Seventeen Years to Write About Mercy
In 1845, Victor Hugo began writing a novel he called Les Misères — "The Miseries." It was a portrait of poverty and injustice in France. But revolution swept Paris in 1848, and Hugo set the manuscript aside. Three years later, Napoleon III seized power in a coup, and Hugo — an outspoken political critic — fled into exile, eventually settling on the island of Guernsey in the English Channel.

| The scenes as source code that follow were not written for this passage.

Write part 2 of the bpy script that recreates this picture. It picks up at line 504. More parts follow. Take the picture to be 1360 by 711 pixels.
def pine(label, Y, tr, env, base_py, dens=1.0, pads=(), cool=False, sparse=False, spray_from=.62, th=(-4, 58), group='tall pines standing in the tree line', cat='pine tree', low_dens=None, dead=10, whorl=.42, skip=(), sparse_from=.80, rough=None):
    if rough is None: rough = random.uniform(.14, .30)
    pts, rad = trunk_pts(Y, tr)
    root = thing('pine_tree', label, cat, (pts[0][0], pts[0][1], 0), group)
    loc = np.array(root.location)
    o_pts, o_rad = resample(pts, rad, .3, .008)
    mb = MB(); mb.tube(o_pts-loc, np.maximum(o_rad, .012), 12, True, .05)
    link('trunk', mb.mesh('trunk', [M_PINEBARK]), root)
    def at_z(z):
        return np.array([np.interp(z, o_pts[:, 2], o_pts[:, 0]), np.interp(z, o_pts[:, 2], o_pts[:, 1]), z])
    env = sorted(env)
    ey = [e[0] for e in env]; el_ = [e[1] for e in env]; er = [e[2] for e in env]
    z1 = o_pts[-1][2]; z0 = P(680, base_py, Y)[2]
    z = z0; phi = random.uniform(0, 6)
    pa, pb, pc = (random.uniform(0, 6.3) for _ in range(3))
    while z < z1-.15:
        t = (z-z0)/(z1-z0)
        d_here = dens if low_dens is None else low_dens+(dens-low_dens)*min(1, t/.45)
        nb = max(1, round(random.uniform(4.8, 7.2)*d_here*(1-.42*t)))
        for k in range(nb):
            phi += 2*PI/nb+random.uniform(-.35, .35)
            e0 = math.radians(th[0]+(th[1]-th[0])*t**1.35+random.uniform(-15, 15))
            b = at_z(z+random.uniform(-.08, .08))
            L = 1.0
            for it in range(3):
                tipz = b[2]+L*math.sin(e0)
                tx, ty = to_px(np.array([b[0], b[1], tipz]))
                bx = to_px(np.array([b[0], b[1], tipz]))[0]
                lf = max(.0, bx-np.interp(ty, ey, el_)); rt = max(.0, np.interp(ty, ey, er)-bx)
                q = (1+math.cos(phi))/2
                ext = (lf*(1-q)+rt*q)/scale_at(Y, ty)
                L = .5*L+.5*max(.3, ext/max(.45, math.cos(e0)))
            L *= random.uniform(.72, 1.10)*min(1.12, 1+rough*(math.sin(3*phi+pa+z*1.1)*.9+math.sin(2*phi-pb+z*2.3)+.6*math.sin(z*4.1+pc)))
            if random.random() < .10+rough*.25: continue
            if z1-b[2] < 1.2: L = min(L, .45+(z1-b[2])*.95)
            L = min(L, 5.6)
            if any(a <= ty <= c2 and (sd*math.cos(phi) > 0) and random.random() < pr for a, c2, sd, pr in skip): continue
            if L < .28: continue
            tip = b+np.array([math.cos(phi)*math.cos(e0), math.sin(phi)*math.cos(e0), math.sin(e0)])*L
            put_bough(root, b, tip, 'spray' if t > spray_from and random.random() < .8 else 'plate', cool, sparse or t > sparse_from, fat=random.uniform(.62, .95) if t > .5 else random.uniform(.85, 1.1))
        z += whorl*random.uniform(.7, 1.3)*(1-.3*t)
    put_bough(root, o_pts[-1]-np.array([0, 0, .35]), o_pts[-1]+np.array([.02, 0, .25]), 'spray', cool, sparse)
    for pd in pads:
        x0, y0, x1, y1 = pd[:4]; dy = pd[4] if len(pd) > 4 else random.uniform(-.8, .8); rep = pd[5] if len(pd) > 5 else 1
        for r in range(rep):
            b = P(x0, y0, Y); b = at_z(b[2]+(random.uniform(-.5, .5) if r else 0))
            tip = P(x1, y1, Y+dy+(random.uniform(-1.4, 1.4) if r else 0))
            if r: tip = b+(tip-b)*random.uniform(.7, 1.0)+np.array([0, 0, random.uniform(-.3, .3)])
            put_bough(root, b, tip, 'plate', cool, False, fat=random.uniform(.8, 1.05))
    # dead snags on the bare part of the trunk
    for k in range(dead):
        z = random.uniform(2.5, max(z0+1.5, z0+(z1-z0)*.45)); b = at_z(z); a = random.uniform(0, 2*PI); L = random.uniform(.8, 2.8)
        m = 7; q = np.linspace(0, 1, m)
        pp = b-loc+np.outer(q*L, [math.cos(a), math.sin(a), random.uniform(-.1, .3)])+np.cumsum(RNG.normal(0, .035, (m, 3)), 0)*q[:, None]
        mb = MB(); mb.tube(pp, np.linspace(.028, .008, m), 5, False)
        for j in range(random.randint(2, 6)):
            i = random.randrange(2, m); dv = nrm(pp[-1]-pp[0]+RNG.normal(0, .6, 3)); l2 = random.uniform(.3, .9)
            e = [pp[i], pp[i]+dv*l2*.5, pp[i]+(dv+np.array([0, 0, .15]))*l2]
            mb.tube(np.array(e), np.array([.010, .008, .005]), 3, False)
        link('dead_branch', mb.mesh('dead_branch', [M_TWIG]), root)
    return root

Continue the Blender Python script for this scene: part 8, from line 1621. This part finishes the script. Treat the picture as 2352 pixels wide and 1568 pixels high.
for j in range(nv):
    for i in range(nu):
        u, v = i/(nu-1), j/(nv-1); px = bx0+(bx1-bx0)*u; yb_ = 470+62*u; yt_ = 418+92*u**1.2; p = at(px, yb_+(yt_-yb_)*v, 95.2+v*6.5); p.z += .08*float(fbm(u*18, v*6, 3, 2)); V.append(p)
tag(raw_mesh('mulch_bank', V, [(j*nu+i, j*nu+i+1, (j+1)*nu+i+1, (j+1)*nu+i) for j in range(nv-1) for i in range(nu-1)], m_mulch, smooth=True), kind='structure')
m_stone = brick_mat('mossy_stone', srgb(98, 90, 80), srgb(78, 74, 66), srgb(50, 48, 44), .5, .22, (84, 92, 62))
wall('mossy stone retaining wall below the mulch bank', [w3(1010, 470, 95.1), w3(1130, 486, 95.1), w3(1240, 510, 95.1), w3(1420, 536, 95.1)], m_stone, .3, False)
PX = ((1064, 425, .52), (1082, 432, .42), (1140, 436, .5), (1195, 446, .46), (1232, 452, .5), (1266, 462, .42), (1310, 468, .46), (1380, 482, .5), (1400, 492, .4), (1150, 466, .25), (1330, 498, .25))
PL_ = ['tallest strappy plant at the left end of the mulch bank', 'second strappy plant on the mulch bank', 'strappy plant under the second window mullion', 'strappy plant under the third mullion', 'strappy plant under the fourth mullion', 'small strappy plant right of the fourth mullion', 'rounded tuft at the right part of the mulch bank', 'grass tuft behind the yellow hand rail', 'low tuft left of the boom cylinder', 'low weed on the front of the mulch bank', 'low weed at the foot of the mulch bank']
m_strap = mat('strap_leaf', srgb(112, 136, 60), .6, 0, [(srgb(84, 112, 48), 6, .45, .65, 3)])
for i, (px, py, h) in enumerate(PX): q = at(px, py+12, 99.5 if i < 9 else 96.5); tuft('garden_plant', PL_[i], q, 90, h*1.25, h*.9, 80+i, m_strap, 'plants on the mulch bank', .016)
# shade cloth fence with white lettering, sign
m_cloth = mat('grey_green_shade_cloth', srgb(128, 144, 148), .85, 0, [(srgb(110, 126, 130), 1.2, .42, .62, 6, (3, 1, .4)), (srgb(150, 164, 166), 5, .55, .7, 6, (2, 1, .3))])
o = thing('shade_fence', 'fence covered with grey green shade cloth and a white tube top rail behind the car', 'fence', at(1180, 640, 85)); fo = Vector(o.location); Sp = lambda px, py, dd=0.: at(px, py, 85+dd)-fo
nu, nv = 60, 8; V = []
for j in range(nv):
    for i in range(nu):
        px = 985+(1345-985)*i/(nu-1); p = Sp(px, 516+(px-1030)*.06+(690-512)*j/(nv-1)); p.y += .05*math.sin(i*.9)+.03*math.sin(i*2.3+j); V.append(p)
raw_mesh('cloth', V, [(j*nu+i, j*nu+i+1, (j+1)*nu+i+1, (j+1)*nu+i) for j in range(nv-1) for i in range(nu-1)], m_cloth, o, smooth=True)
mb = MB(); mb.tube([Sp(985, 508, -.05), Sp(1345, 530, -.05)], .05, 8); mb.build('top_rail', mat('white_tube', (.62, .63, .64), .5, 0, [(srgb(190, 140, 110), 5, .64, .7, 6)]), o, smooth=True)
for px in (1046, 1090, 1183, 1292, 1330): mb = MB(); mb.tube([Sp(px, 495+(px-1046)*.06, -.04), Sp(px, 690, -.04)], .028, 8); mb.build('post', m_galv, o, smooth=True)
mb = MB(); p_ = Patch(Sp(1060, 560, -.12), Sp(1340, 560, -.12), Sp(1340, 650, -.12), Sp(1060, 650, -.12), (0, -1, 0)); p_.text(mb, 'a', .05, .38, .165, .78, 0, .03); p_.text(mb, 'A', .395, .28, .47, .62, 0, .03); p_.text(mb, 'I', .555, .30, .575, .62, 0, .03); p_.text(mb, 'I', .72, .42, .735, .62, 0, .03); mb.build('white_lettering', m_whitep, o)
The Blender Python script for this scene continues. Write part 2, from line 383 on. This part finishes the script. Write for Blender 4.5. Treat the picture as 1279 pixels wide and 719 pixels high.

There, isolated from his homeland for over a decade, Hugo returned to his unfinished work. But something had shifted. Years of loss and exile had deepened his understanding of suffering — and of grace. When the novel finally appeared in 1862, seventeen years after he first put pen to paper, it bore a new title: Les Misérables. No longer just a chronicle of misery, it had become a story about the miserable people whom mercy could transform. At its heart stands a convicted thief whose entire life is remade by a single act of undeserved compassion.
The prophet Micah asked, "Who is a God like You, who pardons sin and forgives the transgression of the remnant of His inheritance?" (Micah 7:18). The God Micah describes does not observe human wretchedness from a distance. He moves toward it. He "treads our sins underfoot" and "hurls all our iniquities into the depths of the sea" (v. 19).
Hugo needed seventeen years to tell the story of mercy transforming one life. The Almighty has been writing that story since the foundation of the world — and He delights in it still. Whatever wretchedness you carry today, the God of Micah is not distant from it. He is moving toward you, ready to hurl your failures into the deepest sea.